Given exercise: Omit every picture and return the rest of the data unaltered.

● ● ● ● ●

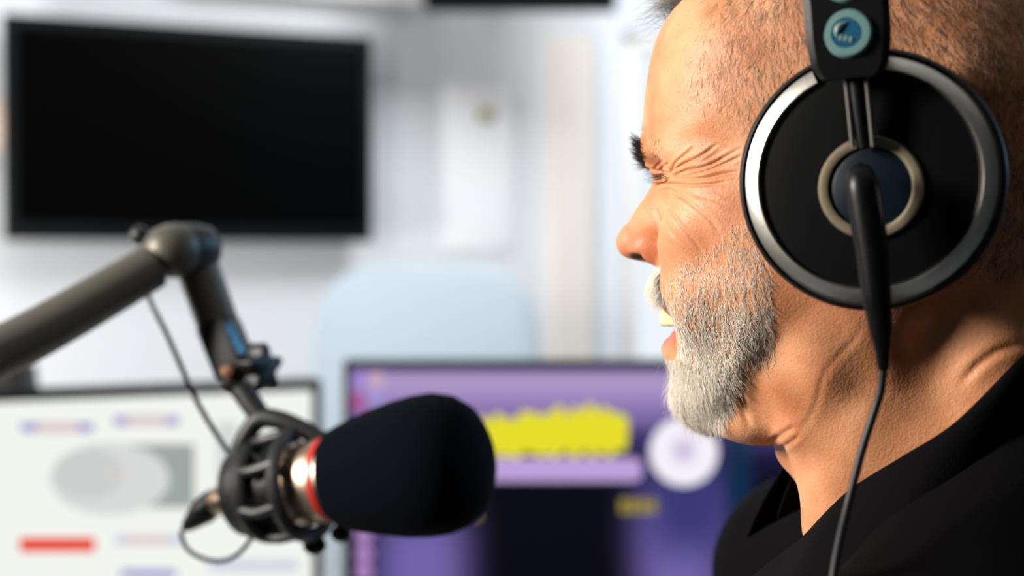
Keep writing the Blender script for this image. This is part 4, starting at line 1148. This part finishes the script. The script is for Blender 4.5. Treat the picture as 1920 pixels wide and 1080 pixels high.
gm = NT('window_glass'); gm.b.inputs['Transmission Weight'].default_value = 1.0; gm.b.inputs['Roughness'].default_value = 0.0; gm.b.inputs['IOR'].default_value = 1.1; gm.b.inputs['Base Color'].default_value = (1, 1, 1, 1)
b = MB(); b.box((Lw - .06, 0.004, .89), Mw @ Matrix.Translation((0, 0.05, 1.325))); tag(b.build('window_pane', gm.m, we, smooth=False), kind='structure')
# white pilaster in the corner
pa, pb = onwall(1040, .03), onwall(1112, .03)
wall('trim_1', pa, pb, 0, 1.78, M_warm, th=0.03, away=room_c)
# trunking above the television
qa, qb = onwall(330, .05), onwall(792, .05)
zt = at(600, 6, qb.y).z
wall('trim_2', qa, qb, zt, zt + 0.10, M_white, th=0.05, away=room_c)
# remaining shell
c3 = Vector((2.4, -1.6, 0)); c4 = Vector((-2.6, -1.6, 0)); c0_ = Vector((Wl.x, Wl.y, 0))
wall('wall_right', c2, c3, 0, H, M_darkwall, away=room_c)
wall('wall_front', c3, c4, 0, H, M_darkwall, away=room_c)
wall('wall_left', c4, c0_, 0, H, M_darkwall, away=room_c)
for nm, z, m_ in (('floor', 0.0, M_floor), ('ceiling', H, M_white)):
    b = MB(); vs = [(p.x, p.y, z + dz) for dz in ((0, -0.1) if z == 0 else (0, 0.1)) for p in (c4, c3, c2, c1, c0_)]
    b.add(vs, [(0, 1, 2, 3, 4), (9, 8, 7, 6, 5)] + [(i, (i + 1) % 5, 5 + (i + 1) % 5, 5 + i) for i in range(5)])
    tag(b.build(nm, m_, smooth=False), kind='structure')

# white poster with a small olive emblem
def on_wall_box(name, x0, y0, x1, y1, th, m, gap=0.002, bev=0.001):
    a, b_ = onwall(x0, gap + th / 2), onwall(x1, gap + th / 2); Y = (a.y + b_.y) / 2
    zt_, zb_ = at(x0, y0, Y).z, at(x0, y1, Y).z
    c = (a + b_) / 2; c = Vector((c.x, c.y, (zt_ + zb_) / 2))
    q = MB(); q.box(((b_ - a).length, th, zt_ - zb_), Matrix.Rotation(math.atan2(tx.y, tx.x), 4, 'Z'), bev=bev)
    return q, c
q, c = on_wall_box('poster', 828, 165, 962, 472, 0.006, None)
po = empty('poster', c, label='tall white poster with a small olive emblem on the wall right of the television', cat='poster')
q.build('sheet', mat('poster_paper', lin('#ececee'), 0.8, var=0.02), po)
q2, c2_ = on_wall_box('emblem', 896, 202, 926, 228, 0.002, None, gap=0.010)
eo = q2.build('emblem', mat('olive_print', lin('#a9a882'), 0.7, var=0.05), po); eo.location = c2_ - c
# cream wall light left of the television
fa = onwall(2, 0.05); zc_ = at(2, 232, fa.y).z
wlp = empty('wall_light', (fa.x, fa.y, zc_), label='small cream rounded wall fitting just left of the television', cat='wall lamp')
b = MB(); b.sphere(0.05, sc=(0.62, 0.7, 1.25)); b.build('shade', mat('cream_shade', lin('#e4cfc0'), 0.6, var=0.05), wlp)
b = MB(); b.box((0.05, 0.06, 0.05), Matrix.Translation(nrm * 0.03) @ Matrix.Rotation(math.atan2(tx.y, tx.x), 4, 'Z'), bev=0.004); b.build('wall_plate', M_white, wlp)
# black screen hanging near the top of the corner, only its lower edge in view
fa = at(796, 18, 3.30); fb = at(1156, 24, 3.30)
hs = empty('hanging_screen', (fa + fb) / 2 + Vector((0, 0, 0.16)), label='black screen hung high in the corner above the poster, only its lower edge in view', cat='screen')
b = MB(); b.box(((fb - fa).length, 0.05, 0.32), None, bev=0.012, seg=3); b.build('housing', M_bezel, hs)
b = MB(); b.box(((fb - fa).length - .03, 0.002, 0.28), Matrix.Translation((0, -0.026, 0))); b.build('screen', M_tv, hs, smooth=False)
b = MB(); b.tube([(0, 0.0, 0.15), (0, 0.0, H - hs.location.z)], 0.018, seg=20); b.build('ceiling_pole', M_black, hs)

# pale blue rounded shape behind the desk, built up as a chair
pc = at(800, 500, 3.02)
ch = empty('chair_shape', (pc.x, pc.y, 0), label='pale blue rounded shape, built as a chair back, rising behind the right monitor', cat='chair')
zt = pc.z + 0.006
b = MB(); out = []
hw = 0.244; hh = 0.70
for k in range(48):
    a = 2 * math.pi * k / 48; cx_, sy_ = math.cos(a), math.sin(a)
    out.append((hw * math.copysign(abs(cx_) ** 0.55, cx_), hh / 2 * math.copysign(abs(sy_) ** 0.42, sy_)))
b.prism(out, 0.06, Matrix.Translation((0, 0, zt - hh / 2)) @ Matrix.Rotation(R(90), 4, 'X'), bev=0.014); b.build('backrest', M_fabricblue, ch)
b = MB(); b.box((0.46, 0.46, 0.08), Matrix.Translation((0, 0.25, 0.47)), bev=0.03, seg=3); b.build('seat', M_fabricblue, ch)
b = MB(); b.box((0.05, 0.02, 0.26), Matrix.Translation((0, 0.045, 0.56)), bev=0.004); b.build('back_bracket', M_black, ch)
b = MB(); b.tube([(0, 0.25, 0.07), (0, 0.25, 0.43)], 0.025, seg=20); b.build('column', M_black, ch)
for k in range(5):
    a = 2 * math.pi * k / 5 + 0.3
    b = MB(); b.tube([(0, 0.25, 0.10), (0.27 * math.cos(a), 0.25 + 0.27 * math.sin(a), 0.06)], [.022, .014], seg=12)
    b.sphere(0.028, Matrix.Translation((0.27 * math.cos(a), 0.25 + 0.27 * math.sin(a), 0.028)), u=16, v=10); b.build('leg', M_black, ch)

● ● ● ● ●

Solution:
Keep writing the Blender script for this image. This is part 4, starting at line 1148. This part finishes the script. The script is for Blender 4.5. Treat the picture as 1920 pixels wide and 1080 pixels high.
gm = NT('window_glass'); gm.b.inputs['Transmission Weight'].default_value = 1.0; gm.b.inputs['Roughness'].default_value = 0.0; gm.b.inputs['IOR'].default_value = 1.1; gm.b.inputs['Base Color'].default_value = (1, 1, 1, 1)
b = MB(); b.box((Lw - .06, 0.004, .89), Mw @ Matrix.Translation((0, 0.05, 1.325))); tag(b.build('window_pane', gm.m, we, smooth=False), kind='structure')
# white pilaster in the corner
pa, pb = onwall(1040, .03), onwall(1112, .03)
wall('trim_1', pa, pb, 0, 1.78, M_warm, th=0.03, away=room_c)
# trunking above the television
qa, qb = onwall(330, .05), onwall(792, .05)
zt = at(600, 6, qb.y).z
wall('trim_2', qa, qb, zt, zt + 0.10, M_white, th=0.05, away=room_c)
# remaining shell
c3 = Vector((2.4, -1.6, 0)); c4 = Vector((-2.6, -1.6, 0)); c0_ = Vector((Wl.x, Wl.y, 0))
wall('wall_right', c2, c3, 0, H, M_darkwall, away=room_c)
wall('wall_front', c3, c4, 0, H, M_darkwall, away=room_c)
wall('wall_left', c4, c0_, 0, H, M_darkwall, away=room_c)
for nm, z, m_ in (('floor', 0.0, M_floor), ('ceiling', H, M_white)):
    b = MB(); vs = [(p.x, p.y, z + dz) for dz in ((0, -0.1) if z == 0 else (0, 0.1)) for p in (c4, c3, c2, c1, c0_)]
    b.add(vs, [(0, 1, 2, 3, 4), (9, 8, 7, 6, 5)] + [(i, (i + 1) % 5, 5 + (i + 1) % 5, 5 + i) for i in range(5)])
    tag(b.build(nm, m_, smooth=False), kind='structure')

# white poster with a small olive emblem
def on_wall_box(name, x0, y0, x1, y1, th, m, gap=0.002, bev=0.001):
    a, b_ = onwall(x0, gap + th / 2), onwall(x1, gap + th / 2); Y = (a.y + b_.y) / 2
    zt_, zb_ = at(x0, y0, Y).z, at(x0, y1, Y).z
    c = (a + b_) / 2; c = Vector((c.x, c.y, (zt_ + zb_) / 2))
    q = MB(); q.box(((b_ - a).length, th, zt_ - zb_), Matrix.Rotation(math.atan2(tx.y, tx.x), 4, 'Z'), bev=bev)
    return q, c
q, c = on_wall_box('poster', 828, 165, 962, 472, 0.006, None)
po = empty('poster', c, label='tall white poster with a small olive emblem on the wall right of the television', cat='poster')
q.build('sheet', mat('poster_paper', lin('#ececee'), 0.8, var=0.02), po)
q2, c2_ = on_wall_box('emblem', 896, 202, 926, 228, 0.002, None, gap=0.010)
eo = q2.build('emblem', mat('olive_print', lin('#a9a882'), 0.7, var=0.05), po); eo.location = c2_ - c
# cream wall light left of the television
fa = onwall(2, 0.05); zc_ = at(2, 232, fa.y).z
wlp = empty('wall_light', (fa.x, fa.y, zc_), label='small cream rounded wall fitting just left of the television', cat='wall lamp')
b = MB(); b.sphere(0.05, sc=(0.62, 0.7, 1.25)); b.build('shade', mat('cream_shade', lin('#e4cfc0'), 0.6, var=0.05), wlp)
b = MB(); b.box((0.05, 0.06, 0.05), Matrix.Translation(nrm * 0.03) @ Matrix.Rotation(math.atan2(tx.y, tx.x), 4, 'Z'), bev=0.004); b.build('wall_plate', M_white, wlp)
# black screen hanging near the top of the corner, only its lower edge in view
fa = at(796, 18, 3.30); fb = at(1156, 24, 3.30)
hs = empty('hanging_screen', (fa + fb) / 2 + Vector((0, 0, 0.16)), label='black screen hung high in the corner above the poster, only its lower edge in view', cat='screen')
b = MB(); b.box(((fb - fa).length, 0.05, 0.32), None, bev=0.012, seg=3); b.build('housing', M_bezel, hs)
b = MB(); b.box(((fb - fa).length - .03, 0.002, 0.28), Matrix.Translation((0, -0.026, 0))); b.build('screen', M_tv, hs, smooth=False)
b = MB(); b.tube([(0, 0.0, 0.15), (0, 0.0, H - hs.location.z)], 0.018, seg=20); b.build('ceiling_pole', M_black, hs)

# pale blue rounded shape behind the desk, built up as a chair
pc = at(800, 500, 3.02)
ch = empty('chair_shape', (pc.x, pc.y, 0), label='pale blue rounded shape, built as a chair back, rising behind the right monitor', cat='chair')
zt = pc.z + 0.006
b = MB(); out = []
hw = 0.244; hh = 0.70
for k in range(48):
    a = 2 * math.pi * k / 48; cx_, sy_ = math.cos(a), math.sin(a)
    out.append((hw * math.copysign(abs(cx_) ** 0.55, cx_), hh / 2 * math.copysign(abs(sy_) ** 0.42, sy_)))
b.prism(out, 0.06, Matrix.Translation((0, 0, zt - hh / 2)) @ Matrix.Rotation(R(90), 4, 'X'), bev=0.014); b.build('backrest', M_fabricblue, ch)
b = MB(); b.box((0.46, 0.46, 0.08), Matrix.Translation((0, 0.25, 0.47)), bev=0.03, seg=3); b.build('seat', M_fabricblue, ch)
b = MB(); b.box((0.05, 0.02, 0.26), Matrix.Translation((0, 0.045, 0.56)), bev=0.004); b.build('back_bracket', M_black, ch)
b = MB(); b.tube([(0, 0.25, 0.07), (0, 0.25, 0.43)], 0.025, seg=20); b.build('column', M_black, ch)
for k in range(5):
    a = 2 * math.pi * k / 5 + 0.3
    b = MB(); b.tube([(0, 0.25, 0.10), (0.27 * math.cos(a), 0.25 + 0.27 * math.sin(a), 0.06)], [.022, .014], seg=12)
    b.sphere(0.028, Matrix.Translation((0.27 * math.cos(a), 0.25 + 0.27 * math.sin(a), 0.028)), u=16, v=10); b.build('leg', M_black, ch)